__TO BE DONE__: In the entries that follow, the first line to write out is the one containing "Generate a Blender", and the last is the one containing "SC.camera = co". Reproduce that stretch exactly, with nothing before or after it.
__________
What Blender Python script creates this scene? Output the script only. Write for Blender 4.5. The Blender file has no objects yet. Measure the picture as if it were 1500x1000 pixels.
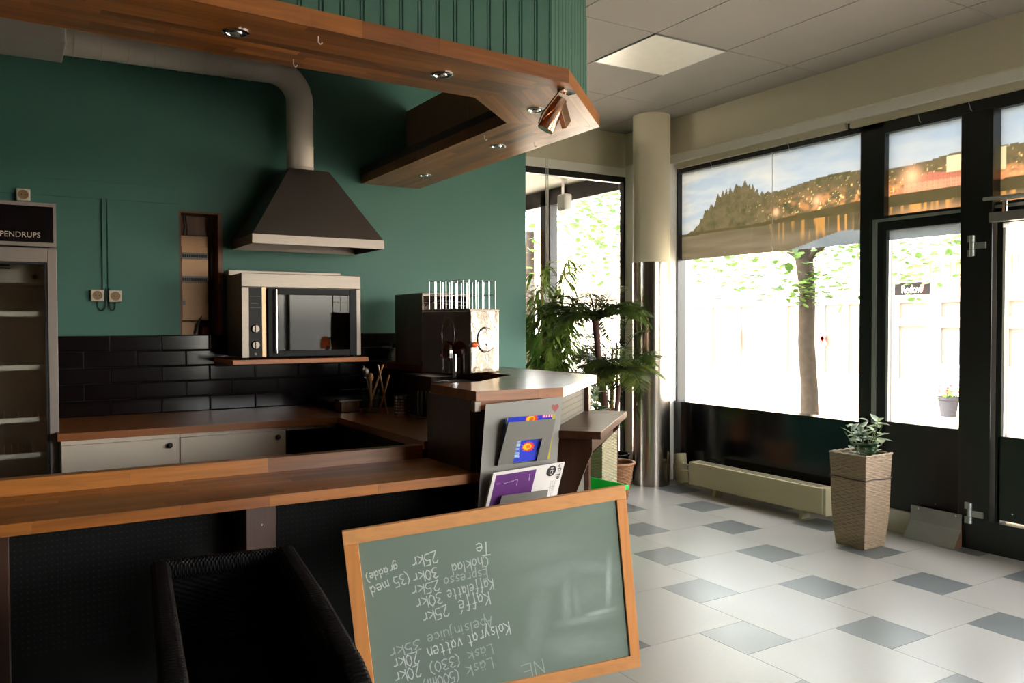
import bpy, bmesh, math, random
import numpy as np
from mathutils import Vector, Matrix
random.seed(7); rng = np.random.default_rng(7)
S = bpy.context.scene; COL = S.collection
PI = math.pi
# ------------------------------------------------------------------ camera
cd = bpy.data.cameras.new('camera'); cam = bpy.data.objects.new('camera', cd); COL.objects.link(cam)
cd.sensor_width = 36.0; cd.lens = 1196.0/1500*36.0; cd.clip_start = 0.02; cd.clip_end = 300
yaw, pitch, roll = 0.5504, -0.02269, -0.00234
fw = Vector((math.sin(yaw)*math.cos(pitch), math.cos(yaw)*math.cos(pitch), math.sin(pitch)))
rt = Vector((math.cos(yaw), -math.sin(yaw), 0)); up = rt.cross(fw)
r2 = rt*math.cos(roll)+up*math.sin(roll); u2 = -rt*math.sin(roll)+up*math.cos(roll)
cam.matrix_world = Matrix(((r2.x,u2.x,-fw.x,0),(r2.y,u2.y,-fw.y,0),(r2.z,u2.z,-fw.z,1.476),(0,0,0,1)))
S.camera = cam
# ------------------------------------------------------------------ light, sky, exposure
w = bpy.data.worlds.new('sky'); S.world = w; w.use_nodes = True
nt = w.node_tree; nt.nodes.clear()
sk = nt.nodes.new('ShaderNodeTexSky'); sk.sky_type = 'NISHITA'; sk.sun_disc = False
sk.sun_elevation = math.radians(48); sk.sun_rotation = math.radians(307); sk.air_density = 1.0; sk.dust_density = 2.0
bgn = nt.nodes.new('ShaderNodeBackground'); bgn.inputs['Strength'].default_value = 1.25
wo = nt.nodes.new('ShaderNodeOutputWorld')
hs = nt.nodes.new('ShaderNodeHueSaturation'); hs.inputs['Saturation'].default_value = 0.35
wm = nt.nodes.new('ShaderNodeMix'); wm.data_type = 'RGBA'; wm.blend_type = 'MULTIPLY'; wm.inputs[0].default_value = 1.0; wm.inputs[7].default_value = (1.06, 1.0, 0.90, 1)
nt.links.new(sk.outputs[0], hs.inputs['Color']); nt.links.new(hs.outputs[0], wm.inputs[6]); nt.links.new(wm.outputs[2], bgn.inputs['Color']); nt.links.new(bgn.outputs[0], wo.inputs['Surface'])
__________
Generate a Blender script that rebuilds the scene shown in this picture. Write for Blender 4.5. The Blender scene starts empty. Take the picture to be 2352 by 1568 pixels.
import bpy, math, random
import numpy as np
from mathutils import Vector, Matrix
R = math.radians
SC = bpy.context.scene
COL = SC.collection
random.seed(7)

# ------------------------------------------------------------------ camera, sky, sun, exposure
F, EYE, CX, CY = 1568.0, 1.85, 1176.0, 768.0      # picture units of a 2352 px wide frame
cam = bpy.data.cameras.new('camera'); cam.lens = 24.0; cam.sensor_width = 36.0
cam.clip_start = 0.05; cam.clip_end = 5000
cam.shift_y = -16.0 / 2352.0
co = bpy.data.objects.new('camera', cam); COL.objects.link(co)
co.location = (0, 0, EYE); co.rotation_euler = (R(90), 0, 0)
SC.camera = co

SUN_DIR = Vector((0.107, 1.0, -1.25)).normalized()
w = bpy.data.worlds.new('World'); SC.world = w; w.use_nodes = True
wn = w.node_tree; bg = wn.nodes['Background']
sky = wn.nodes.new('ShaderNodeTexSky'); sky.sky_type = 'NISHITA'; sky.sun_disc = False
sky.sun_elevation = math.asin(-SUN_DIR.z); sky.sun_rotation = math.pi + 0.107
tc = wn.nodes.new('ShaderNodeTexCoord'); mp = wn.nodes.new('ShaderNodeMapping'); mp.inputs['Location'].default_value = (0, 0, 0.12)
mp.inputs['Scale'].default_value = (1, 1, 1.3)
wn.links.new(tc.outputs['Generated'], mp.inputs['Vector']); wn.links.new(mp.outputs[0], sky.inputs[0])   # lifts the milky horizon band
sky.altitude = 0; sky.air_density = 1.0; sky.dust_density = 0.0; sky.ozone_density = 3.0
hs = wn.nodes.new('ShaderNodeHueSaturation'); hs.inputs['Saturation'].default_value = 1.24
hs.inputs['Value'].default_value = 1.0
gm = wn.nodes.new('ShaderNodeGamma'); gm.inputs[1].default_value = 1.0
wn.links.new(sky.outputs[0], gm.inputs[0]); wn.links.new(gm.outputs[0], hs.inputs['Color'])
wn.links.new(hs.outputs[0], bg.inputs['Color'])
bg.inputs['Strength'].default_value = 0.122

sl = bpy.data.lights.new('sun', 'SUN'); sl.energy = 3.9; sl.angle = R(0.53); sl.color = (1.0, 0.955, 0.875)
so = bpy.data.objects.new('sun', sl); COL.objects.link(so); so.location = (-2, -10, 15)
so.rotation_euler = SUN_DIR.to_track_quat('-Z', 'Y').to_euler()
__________
__EXPECTED ANSWER__:
Generate a Blender script that rebuilds the scene shown in this picture. Write for Blender 4.5. The Blender scene starts empty. Take the picture to be 2352 by 1568 pixels.
import bpy, math, random
import numpy as np
from mathutils import Vector, Matrix
R = math.radians
SC = bpy.context.scene
COL = SC.collection
random.seed(7)

# ------------------------------------------------------------------ camera, sky, sun, exposure
F, EYE, CX, CY = 1568.0, 1.85, 1176.0, 768.0      # picture units of a 2352 px wide frame
cam = bpy.data.cameras.new('camera'); cam.lens = 24.0; cam.sensor_width = 36.0
cam.clip_start = 0.05; cam.clip_end = 5000
cam.shift_y = -16.0 / 2352.0
co = bpy.data.objects.new('camera', cam); COL.objects.link(co)
co.location = (0, 0, EYE); co.rotation_euler = (R(90), 0, 0)
SC.camera = co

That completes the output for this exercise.